PROBLEM REQUIREMENTS - Reproduce each line of the listing exactly.

DATA -
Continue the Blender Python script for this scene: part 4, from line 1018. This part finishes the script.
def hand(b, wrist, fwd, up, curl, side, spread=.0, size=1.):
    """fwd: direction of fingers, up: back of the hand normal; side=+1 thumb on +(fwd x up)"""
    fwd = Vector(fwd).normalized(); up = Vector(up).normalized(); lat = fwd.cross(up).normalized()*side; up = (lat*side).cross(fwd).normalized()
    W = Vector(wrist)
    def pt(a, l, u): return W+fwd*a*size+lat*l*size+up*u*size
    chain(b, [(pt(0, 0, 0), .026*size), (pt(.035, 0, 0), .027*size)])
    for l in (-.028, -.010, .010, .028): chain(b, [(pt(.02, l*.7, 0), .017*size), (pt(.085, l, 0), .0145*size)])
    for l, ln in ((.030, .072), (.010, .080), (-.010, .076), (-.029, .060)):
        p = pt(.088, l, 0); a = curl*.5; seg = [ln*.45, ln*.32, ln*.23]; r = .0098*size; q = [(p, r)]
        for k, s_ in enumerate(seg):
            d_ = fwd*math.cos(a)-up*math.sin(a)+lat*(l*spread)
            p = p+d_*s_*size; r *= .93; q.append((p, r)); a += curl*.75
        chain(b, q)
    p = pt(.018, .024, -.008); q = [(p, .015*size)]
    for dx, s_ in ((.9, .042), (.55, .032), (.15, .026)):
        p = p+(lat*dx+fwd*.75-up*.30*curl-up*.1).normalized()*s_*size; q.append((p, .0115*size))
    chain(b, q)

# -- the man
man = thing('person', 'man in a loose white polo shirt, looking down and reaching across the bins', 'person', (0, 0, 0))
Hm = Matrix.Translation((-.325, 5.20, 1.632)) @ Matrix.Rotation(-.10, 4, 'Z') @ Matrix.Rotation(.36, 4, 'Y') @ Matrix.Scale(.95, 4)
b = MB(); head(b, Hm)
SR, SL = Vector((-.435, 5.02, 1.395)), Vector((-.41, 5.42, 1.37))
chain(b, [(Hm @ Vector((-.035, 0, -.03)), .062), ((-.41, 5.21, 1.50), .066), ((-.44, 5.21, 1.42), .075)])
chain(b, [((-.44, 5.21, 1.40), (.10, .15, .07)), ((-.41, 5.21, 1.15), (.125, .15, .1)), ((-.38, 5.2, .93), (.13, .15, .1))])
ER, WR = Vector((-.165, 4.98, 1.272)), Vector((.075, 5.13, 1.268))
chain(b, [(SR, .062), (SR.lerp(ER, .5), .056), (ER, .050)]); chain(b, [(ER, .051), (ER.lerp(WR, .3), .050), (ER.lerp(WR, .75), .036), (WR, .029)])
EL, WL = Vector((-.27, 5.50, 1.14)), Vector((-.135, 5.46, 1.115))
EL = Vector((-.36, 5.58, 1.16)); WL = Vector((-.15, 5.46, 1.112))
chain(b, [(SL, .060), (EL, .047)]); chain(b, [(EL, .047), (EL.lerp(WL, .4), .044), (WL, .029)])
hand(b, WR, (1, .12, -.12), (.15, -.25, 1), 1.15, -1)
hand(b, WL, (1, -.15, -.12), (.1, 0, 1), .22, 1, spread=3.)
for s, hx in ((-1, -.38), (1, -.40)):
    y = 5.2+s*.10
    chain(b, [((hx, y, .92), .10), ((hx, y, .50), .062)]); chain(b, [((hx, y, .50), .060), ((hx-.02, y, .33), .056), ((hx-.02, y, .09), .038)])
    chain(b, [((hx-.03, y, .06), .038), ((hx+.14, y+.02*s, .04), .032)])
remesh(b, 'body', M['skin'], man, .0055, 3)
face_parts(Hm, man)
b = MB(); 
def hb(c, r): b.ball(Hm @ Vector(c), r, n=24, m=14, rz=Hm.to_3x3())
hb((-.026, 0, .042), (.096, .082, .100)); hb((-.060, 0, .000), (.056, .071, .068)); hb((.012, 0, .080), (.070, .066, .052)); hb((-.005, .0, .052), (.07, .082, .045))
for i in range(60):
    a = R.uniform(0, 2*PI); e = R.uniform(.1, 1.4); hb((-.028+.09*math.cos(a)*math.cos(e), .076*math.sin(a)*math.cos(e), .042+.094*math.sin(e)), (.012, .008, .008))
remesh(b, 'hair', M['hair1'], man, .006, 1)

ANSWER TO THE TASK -
Continue the Blender Python script for this scene: part 4, from line 1018. This part finishes the script.
def hand(b, wrist, fwd, up, curl, side, spread=.0, size=1.):
    """fwd: direction of fingers, up: back of the hand normal; side=+1 thumb on +(fwd x up)"""
    fwd = Vector(fwd).normalized(); up = Vector(up).normalized(); lat = fwd.cross(up).normalized()*side; up = (lat*side).cross(fwd).normalized()
    W = Vector(wrist)
    def pt(a, l, u): return W+fwd*a*size+lat*l*size+up*u*size
    chain(b, [(pt(0, 0, 0), .026*size), (pt(.035, 0, 0), .027*size)])
    for l in (-.028, -.010, .010, .028): chain(b, [(pt(.02, l*.7, 0), .017*size), (pt(.085, l, 0), .0145*size)])
    for l, ln in ((.030, .072), (.010, .080), (-.010, .076), (-.029, .060)):
        p = pt(.088, l, 0); a = curl*.5; seg = [ln*.45, ln*.32, ln*.23]; r = .0098*size; q = [(p, r)]
        for k, s_ in enumerate(seg):
            d_ = fwd*math.cos(a)-up*math.sin(a)+lat*(l*spread)
            p = p+d_*s_*size; r *= .93; q.append((p, r)); a += curl*.75
        chain(b, q)
    p = pt(.018, .024, -.008); q = [(p, .015*size)]
    for dx, s_ in ((.9, .042), (.55, .032), (.15, .026)):
        p = p+(lat*dx+fwd*.75-up*.30*curl-up*.1).normalized()*s_*size; q.append((p, .0115*size))
    chain(b, q)

# -- the man
man = thing('person', 'man in a loose white polo shirt, looking down and reaching across the bins', 'person', (0, 0, 0))
Hm = Matrix.Translation((-.325, 5.20, 1.632)) @ Matrix.Rotation(-.10, 4, 'Z') @ Matrix.Rotation(.36, 4, 'Y') @ Matrix.Scale(.95, 4)
b = MB(); head(b, Hm)
SR, SL = Vector((-.435, 5.02, 1.395)), Vector((-.41, 5.42, 1.37))
chain(b, [(Hm @ Vector((-.035, 0, -.03)), .062), ((-.41, 5.21, 1.50), .066), ((-.44, 5.21, 1.42), .075)])
chain(b, [((-.44, 5.21, 1.40), (.10, .15, .07)), ((-.41, 5.21, 1.15), (.125, .15, .1)), ((-.38, 5.2, .93), (.13, .15, .1))])
ER, WR = Vector((-.165, 4.98, 1.272)), Vector((.075, 5.13, 1.268))
chain(b, [(SR, .062), (SR.lerp(ER, .5), .056), (ER, .050)]); chain(b, [(ER, .051), (ER.lerp(WR, .3), .050), (ER.lerp(WR, .75), .036), (WR, .029)])
EL, WL = Vector((-.27, 5.50, 1.14)), Vector((-.135, 5.46, 1.115))
EL = Vector((-.36, 5.58, 1.16)); WL = Vector((-.15, 5.46, 1.112))
chain(b, [(SL, .060), (EL, .047)]); chain(b, [(EL, .047), (EL.lerp(WL, .4), .044), (WL, .029)])
hand(b, WR, (1, .12, -.12), (.15, -.25, 1), 1.15, -1)
hand(b, WL, (1, -.15, -.12), (.1, 0, 1), .22, 1, spread=3.)
for s, hx in ((-1, -.38), (1, -.40)):
    y = 5.2+s*.10
    chain(b, [((hx, y, .92), .10), ((hx, y, .50), .062)]); chain(b, [((hx, y, .50), .060), ((hx-.02, y, .33), .056), ((hx-.02, y, .09), .038)])
    chain(b, [((hx-.03, y, .06), .038), ((hx+.14, y+.02*s, .04), .032)])
remesh(b, 'body', M['skin'], man, .0055, 3)
face_parts(Hm, man)
b = MB(); 
def hb(c, r): b.ball(Hm @ Vector(c), r, n=24, m=14, rz=Hm.to_3x3())
hb((-.026, 0, .042), (.096, .082, .100)); hb((-.060, 0, .000), (.056, .071, .068)); hb((.012, 0, .080), (.070, .066, .052)); hb((-.005, .0, .052), (.07, .082, .045))
for i in range(60):
    a = R.uniform(0, 2*PI); e = R.uniform(.1, 1.4); hb((-.028+.09*math.cos(a)*math.cos(e), .076*math.sin(a)*math.cos(e), .042+.094*math.sin(e)), (.012, .008, .008))
remesh(b, 'hair', M['hair1'], man, .006, 1)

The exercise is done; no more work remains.